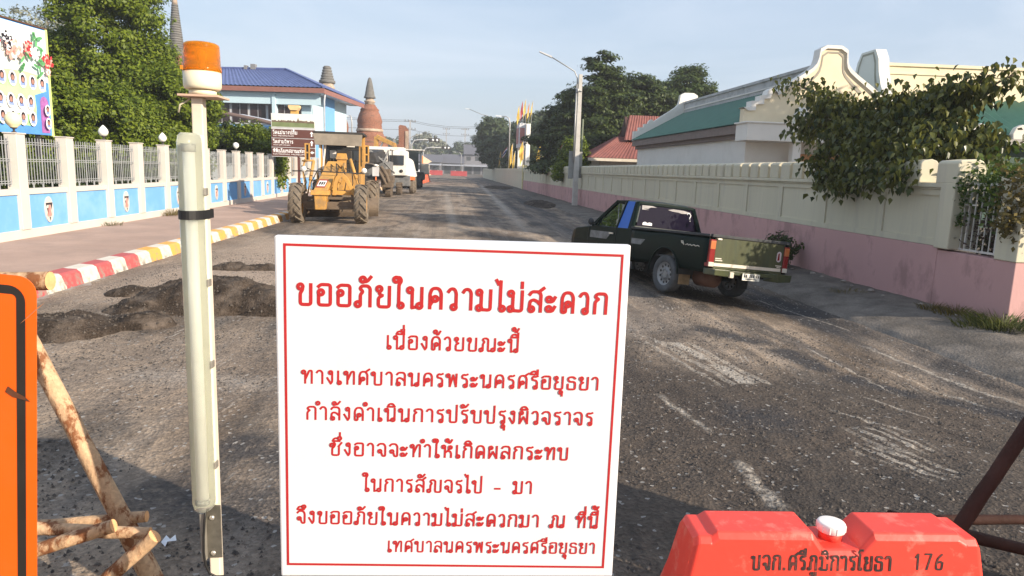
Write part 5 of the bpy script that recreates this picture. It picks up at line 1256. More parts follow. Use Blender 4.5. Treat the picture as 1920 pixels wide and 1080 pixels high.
# white wheeled machine with a cab
wr = thing('white_roller', 'white and orange wheeled roller with a windowed cab, behind the milling machine', 'road roller', (-3.80, 51.5, 0))
mb = MB(); mb.hexa([(-.95,-.1,1.30),(.72,-.1,1.30),(.72,2.2,1.30),(-.95,2.2,1.30)], [(-.90,.05,3.05),(.66,.05,3.05),(.66,2.2,3.05),(-.90,2.2,3.05)]); mb.build('cab', M_MWHITE, wr, bevel=.06)
mb = MB(); mb.hexa([(-.55,-.13,2.05),(.45,-.13,2.05),(.45,-.05,2.05),(-.55,-.05,2.05)], [(-.55,-.03,2.72),(.45,-.03,2.72),(.45,.05,2.72),(-.55,.05,2.72)]); mb.build('windscreen', M_GLASS, wr)
for x in (-.42, .28):
    mb = MB(); mb.lathe([(.10,0),(.12,-.03),(.0,-.05)], (x,-.10,1.62), 12, 'y'); mb.build('headlamp', M_DK, wr)
mb = MB(); mb.hexa([(.66,.3,1.2),(1.25,.3,1.2),(1.25,3.4,1.2),(.66,3.4,1.2)], [(.66,.5,2.6),(.95,.5,2.4),(.95,3.4,2.4),(.66,3.4,2.6)]); mb.build('side_tank', M_MWHITE, wr, bevel=.1)
mb = MB(); mb.box(.70,1.22,.22,.29,1.0,1.24); mb.build('bumper_stripe', mat('orange_stripe', (.75,.18,.05), .5), wr)
mb = MB(); mb.box(-1.2,.9,.2,4.2,.55,1.28); mb.build('chassis', M_MGREY, wr, bevel=.03)
for y in (.9, 3.6):
    for x in (-.95, .98): wheel(wr, (x, y, .62), .62, .34, 0, M_TYRE, M_MUD)
mb = MB(); mb.box(-2.4,.3,2.4,4.5,2.3,3.35); mb.build('rear_body', M_MWHITE, wr, bevel=.06)
# pneumatic roller
pr_ = thing('tyre_roller', 'dark rubber-tyred roller with a flat canopy, farthest of the parked machines', 'road roller', (-3.55, 66, 0))
mb = MB(); mb.box(-.95,1.05,.2,4.2,.75,1.5); mb.build('body', M_DK, pr_, bevel=.06)
mb = MB(); mb.box(-1.35,1.0,.4,3.6,3.45,3.55); mb.build('canopy', M_MWHITE, pr_, bevel=.02)
mb = MB(); mb.box(-1.0,.55,.5,.54,1.55,3.42); mb.build('windscreen', mat('green_dark_glass', (.05,.06,.055), .15), pr_)
for x, y in ((-1.1,.5),(.72,.5),(-1.1,3.4),(.72,3.4)):
    mb = MB(); mb.bar((x,y,1.4),(x,y,3.46),.09); mb.build('canopy_post', M_MGREY, pr_)
for x in (-.72,-.27,.18,.63): wheel(pr_, (x,.35,.55), .55, .38, 0, M_TYRED, M_DK)
for x in (-.72,-.27,.18,.63): wheel(pr_, (x,3.9,.55), .55, .38, 0, M_TYRED, M_DK)
mb = MB(); mb.box(.70,1.5,1.2,3.2,1.3,2.3); mb.build('water_tank', mat('tank_beige', (.50,.46,.38), .6), pr_, bevel=.12)
# excavator arm in the far yard
ex = thing('excavator', 'yellow excavator arm raised behind the white machines', 'excavator', (-8.9, 82, 0))
mb = MB(); mb.box(-1.2,1.2,-.8,2,.9,2.4); mb.build('body', M_YEL, ex, bevel=.05)
mb = MB(); mb.bar((.3,.5,2.2),(.5,0,5.2),.4,.5); mb.bar((.5,0,5.2),(2.6,-.5,4.3),.4,.45); mb.build('boom', M_YEL, ex, bevel=.02)
mb = MB(); mb.bar((2.55,-.5,4.4),(2.9,-.5,2.6),.35,.35); mb.build('stick', M_YEL, ex, bevel=.02)
mb = MB(); mb.tube([(.35,.3,3.0),(1.4,-.2,4.9)], .10, 8); mb.build('hydraulic_cylinder', M_HYD, ex)
for x in (-.95, .95): track(ex, (x, .6, 0), 2.4, .5, .85)

# ------------------------------------------------------------------ far road end: barriers, lights, shops
M_FRED = mat('far_barrier_red', (.36,.05,.05), .5, var=.12)
def far_barrier(label, x, y, rz=0, mm=None, group='red plastic barriers far down the road', s=1.0):
    b = thing('plastic_barrier', label, 'road barrier', (x, y, 0), rz, group)
    mb = MB(); L = .95*s; pr = [(-.30*s,0),(-.26*s,.15*s),(-.12*s,.7*s),(-.10*s,1.0*s),(.10*s,1.0*s),(.12*s,.7*s),(.26*s,.15*s),(.30*s,0)]
    mb.prism(pr, -L, L, 'x'); mb.build('body', mm or M_FRED, b, bevel=.04)
    mb = MB(); mb.box(-.10*s,.10*s,-.06*s,.06*s,1.0*s,1.06*s); mb.build('cap', M_MWHITE, b)
for i in range(5): far_barrier('orange-red barrier in the line ' + ('nearest the dark roller', 'second from the dark roller', 'third from the dark roller', 'fourth from the dark roller', 'farthest from the dark roller')[i], -3.75+.09*i, 88+3.6*i, radians(86), mat('far_barrier_orange', (.70,.12,.05), .5), 'orange-red barriers lined up beyond the machines', 1.35)
for i, x in enumerate((-5.6,-3.6)): far_barrier('red barrier across the road end, ' + ('leftmost of the four' if i == 0 else 'second from the left of the four'), x, 200, .04, s=1.35)
for i, x in enumerate((1.2,3.1)): far_barrier('red barrier across the road end, ' + ('third from the left of the four' if i == 0 else 'rightmost of the four'), x, 195, -.04, s=1.35)
ar = thing('arrow_sign', 'orange and white triangular arrow sign pointing right, beyond the rollers', 'road sign', (-3.4, 92, 0))
mb = MB(); mb.bar((-.35,.06,0),(-.35,.06,3.4),.08); mb.bar((.1,.06,0),(.1,.06,3.0),.05); mb.build('post', M_GALV, ar)
mb = MB(); mb.prism([(-.35,2.05),(.95,2.72),(-.35,3.5)], 0, .04, 'y'); mb.build('arrow_panel', mat('arrow_cream', (.80,.62,.45), .5), ar)
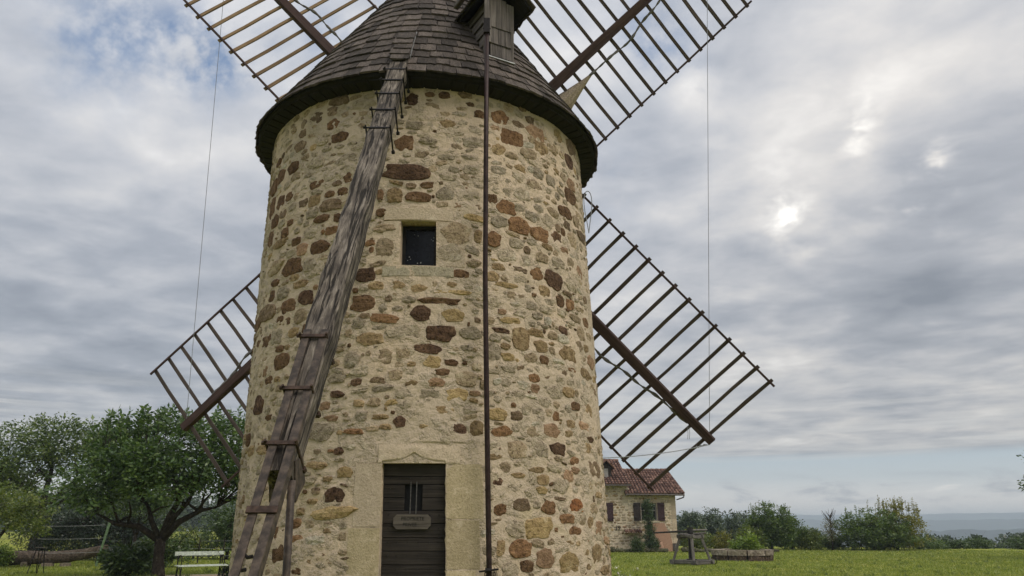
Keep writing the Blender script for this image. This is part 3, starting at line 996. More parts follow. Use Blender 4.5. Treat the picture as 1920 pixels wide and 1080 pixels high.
def door_lintel():
    """two-piece lintel with a carved accolade (ogee) over the door"""
    t0, t1, h0, h1 = -0.112, 0.262, 2.436, 2.69
    tc = 0.052
    n, mr = 60, 14

    def curve(t):
        # lower edge of the raised face: rises from the corners to a point over the middle
        a = min(1.0, abs(t - tc) / 0.115)
        return 2.462 + 0.05 * (1 - a * a) ** 0.5 * (1 - a) + 0.062 * (1 - a) ** 3 if a < 1 else 2.462
    vs, fs = [], []
    for i in range(n + 1):
        t = t0 + (t1 - t0) * i / n
        lo = curve(t) if DOOR_T[0] < t < DOOR_T[1] else 2.43
        for j in range(mr + 1):
            k = j / mr
            h = lo + (h1 - lo) * k
            hh = h + (0.07 * mnoise.noise(Vector((t * 18, 0, 3))) if j == mr else 0)
            off = 0.016 + 0.008 * mnoise.noise(Vector((t * 25, h * 9, 1))) - 0.012 * smooth1(0.55, 1.0, k)
            if j == mr or i in (0, n):
                off = -0.03
            if j == 0:
                off = 0.010
            vs.append(on_tower(t, hh, off))
        # underside of the raised face back to the sunk field
        vs.append(on_tower(t, lo + 0.004, -0.07))
    w = mr + 2
    for i in range(n):
        for j in range(mr):
            a = i * w + j
            fs.append((a, a + w, a + w + 1, a + 1))
        fs.append((i * w + mr + 1, (i + 1) * w + mr + 1, (i + 1) * w, i * w))
    link('door_lintel', mesh_raw('door_lintel', vs, fs), M['dressed'], wall)
    # sunk field under the ogee
    vs, fs = [], []
    for i in range(n + 1):
        t = DOOR_T[0] + (DOOR_T[1] - DOOR_T[0]) * i / n
        for h, off in ((2.436, -0.40), (2.436, -0.060), (2.66, -0.060)):
            vs.append(on_tower(t, h, off))
    for i in range(n):
        for j in range(2):
            a = i * 3 + j
            fs.append((a, a + 3, a + 4, a + 1))
    link('lintel_field', mesh_raw('lintel_field', vs, fs), M['dressed'], wall)


door_lintel()

# ---- door
DY = 10.565
door = MB()
door.box((-1.30, DY + 0.045, 1.24), (0.90, 0.02, 2.40))
door = door.build('door', M['dark_in'], mill)
hs_ = [2.43, 2.27, 2.165, 1.995, 1.83, 1.665, 1.49, 1.325, 1.155, 0.99, 0.82, 0.65, 0.48, 0.31, 0.06]
stud = MB()
for k, (hb, ha) in enumerate(zip(hs_[:-1], hs_[1:])):
    zc, hh = (ha + hb) / 2, hb - ha - 0.008
    pieces = [(-1.735, -0.865)]
    if 1.83 < zc < 2.17:
        pieces = [(-1.735, -1.425), (-1.185, -0.865)]
    for (xa, xb) in pieces:
        p0, p1 = (xa, DY + random.uniform(-.002, .002), zc), (xb, DY + random.uniform(-.002, .002), zc)
        beam('plank', p0, p1, hh, 0.035, M['door'], door, up=(0, -1, 0), ch=0.10, seed=k)
    for xs in (-1.62, -1.50, -1.36, -1.22, -1.08, -0.96):
        if 1.55 < zc < 2.2 and -1.6 < xs < -1.1:
            continue
        stud.tube([(xs, DY - 0.018, zc + 0.03), (xs, DY - 0.027, zc + 0.03)], 0.008, 6)
stud.build('stud', M['iron'], door)
hg = MB()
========
### What you should do:
Quote exactly the lines running from the line with "Keep writing the" through the line with "n, mr = 60, 14", both ends included, and nothing more.

### Response to this task:
Keep writing the Blender script for this image. This is part 3, starting at line 996. More parts follow. Use Blender 4.5. Treat the picture as 1920 pixels wide and 1080 pixels high.
def door_lintel():
    """two-piece lintel with a carved accolade (ogee) over the door"""
    t0, t1, h0, h1 = -0.112, 0.262, 2.436, 2.69
    tc = 0.052
    n, mr = 60, 14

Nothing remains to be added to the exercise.